Вы меняете концовку оперы – с чем это связано?
- У Булгакова история заканчивается классическим хеппи-эндом – сидит умиротворенная, довольная собачка, опять тишь и гладь. Я придумал конец – музыкально совершенно «unhappy». Мир полон шариковых, один за другим появляются его клоны, и в конце все они хором ревут и лают в мегафоны. Эти бегающие собаки готовые сожрать нас всех, культуру и интеллект человека. И это кажется мне актуальным не только для России, это проблема общая. В этой опере у меня своя числовая символика. Например, мегафонов в финале – 17, сцен в опере – 17, а год революции – напоминать не надо?

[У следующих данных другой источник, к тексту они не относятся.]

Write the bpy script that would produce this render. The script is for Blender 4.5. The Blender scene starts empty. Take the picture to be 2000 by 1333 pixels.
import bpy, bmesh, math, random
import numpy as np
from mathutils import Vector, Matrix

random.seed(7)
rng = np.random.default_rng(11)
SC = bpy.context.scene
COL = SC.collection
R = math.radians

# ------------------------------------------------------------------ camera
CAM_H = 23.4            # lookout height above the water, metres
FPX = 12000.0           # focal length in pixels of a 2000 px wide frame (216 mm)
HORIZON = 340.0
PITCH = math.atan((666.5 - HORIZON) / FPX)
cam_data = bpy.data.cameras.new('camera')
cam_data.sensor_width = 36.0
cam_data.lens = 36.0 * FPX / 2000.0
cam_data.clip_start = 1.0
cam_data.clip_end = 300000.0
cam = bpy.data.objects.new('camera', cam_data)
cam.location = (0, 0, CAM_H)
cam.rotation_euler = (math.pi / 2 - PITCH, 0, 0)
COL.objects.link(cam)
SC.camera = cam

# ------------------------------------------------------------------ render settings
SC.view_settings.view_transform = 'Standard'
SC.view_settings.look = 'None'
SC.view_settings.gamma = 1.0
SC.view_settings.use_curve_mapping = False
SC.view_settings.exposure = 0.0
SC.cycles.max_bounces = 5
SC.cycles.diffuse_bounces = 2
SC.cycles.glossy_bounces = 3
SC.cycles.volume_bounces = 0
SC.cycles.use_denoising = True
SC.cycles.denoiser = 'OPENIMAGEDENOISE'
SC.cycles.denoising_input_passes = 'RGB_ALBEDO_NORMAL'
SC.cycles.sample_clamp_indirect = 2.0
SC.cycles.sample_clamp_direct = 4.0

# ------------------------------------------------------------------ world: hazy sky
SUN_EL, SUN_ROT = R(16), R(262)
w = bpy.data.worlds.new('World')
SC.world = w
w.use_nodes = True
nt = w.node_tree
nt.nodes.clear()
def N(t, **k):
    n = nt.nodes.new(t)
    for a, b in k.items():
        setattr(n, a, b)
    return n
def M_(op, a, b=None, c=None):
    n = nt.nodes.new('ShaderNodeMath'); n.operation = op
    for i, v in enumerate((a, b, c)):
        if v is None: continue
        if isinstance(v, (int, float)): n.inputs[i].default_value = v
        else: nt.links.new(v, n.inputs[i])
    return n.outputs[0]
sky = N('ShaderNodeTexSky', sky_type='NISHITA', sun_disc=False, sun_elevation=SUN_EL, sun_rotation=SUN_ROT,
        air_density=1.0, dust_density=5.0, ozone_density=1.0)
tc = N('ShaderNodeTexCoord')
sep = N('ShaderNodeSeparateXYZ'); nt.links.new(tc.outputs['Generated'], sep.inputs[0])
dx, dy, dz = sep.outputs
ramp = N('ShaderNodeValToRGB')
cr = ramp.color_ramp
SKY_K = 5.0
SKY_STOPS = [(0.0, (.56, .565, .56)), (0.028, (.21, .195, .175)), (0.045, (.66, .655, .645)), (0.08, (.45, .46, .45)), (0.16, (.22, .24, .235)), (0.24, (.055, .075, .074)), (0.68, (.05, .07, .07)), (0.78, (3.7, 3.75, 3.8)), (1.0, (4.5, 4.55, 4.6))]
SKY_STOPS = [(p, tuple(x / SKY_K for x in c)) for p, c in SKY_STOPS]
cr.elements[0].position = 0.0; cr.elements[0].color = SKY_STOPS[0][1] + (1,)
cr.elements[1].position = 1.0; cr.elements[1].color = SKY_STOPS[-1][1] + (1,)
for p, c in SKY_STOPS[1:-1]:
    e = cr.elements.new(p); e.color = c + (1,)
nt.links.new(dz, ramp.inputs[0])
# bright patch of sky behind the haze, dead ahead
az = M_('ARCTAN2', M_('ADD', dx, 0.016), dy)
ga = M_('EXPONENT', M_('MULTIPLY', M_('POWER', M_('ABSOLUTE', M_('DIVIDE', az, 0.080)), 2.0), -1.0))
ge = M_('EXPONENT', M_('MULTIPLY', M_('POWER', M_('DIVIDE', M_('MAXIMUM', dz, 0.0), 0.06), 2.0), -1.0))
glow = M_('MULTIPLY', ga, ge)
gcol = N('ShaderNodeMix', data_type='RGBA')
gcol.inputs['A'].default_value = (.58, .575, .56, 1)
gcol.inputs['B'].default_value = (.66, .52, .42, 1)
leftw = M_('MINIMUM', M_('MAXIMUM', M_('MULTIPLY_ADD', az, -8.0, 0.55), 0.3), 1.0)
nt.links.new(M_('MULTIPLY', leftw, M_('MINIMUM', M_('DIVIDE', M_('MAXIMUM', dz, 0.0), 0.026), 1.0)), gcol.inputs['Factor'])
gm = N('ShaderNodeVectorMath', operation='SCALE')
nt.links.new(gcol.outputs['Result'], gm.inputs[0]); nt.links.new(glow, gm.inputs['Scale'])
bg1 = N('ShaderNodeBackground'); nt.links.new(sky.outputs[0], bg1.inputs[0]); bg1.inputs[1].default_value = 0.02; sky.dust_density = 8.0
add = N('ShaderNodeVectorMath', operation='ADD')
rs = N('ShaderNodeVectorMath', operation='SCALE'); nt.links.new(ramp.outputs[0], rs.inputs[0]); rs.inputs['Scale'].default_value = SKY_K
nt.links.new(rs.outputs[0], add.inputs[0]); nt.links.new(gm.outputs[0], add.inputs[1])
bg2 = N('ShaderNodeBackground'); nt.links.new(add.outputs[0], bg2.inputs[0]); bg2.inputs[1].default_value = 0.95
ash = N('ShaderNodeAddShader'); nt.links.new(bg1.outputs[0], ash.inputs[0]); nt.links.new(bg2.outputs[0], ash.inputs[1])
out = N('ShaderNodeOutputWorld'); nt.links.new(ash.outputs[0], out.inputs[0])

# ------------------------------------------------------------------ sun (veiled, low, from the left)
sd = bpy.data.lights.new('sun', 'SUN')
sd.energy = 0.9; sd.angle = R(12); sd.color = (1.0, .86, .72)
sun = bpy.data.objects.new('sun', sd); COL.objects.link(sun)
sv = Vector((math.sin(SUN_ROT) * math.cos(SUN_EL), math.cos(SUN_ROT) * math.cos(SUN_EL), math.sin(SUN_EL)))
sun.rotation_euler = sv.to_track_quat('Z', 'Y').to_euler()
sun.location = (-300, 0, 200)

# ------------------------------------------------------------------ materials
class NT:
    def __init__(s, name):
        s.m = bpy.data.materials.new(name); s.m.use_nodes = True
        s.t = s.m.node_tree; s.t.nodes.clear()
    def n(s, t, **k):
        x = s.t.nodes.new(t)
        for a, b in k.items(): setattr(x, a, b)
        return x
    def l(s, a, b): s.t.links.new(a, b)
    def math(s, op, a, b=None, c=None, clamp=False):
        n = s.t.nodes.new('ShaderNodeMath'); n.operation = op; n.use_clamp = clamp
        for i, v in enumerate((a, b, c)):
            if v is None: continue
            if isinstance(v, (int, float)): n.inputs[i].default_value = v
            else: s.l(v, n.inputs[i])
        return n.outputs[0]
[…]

Шариков – кукла. Как вам такое решение?
- Визуально все выглядит очень интригующе для зрителя. Но я прежде всего композитор. Хотелось бы когда-нибудь сделать полную версию и «открыть» некоторые важные «купюры». А еще больше я хотел бы написать новую оперу с другим взглядом на эту же эпоху.
Вы не боялись провала?
- Меня спасло от этого вопроса отсутствие времени.
Ваше творческое кредо?
- В музыке должна быть некая последняя тайна, которая не поддается словесному постижению. И еще: стараться плыть против течения. В России мы хотели быть «авангардистами», а здесь хочется лучше узнать самого себя, откуда ты, где твои корни. Композитор – это как бы сорт маятника: чем больше амплитуда его раскачивания (Россия – Европа или Восток – Запад), тем богаче его музыкальный мир. И тем больше людей он заражает вирусом своего «я».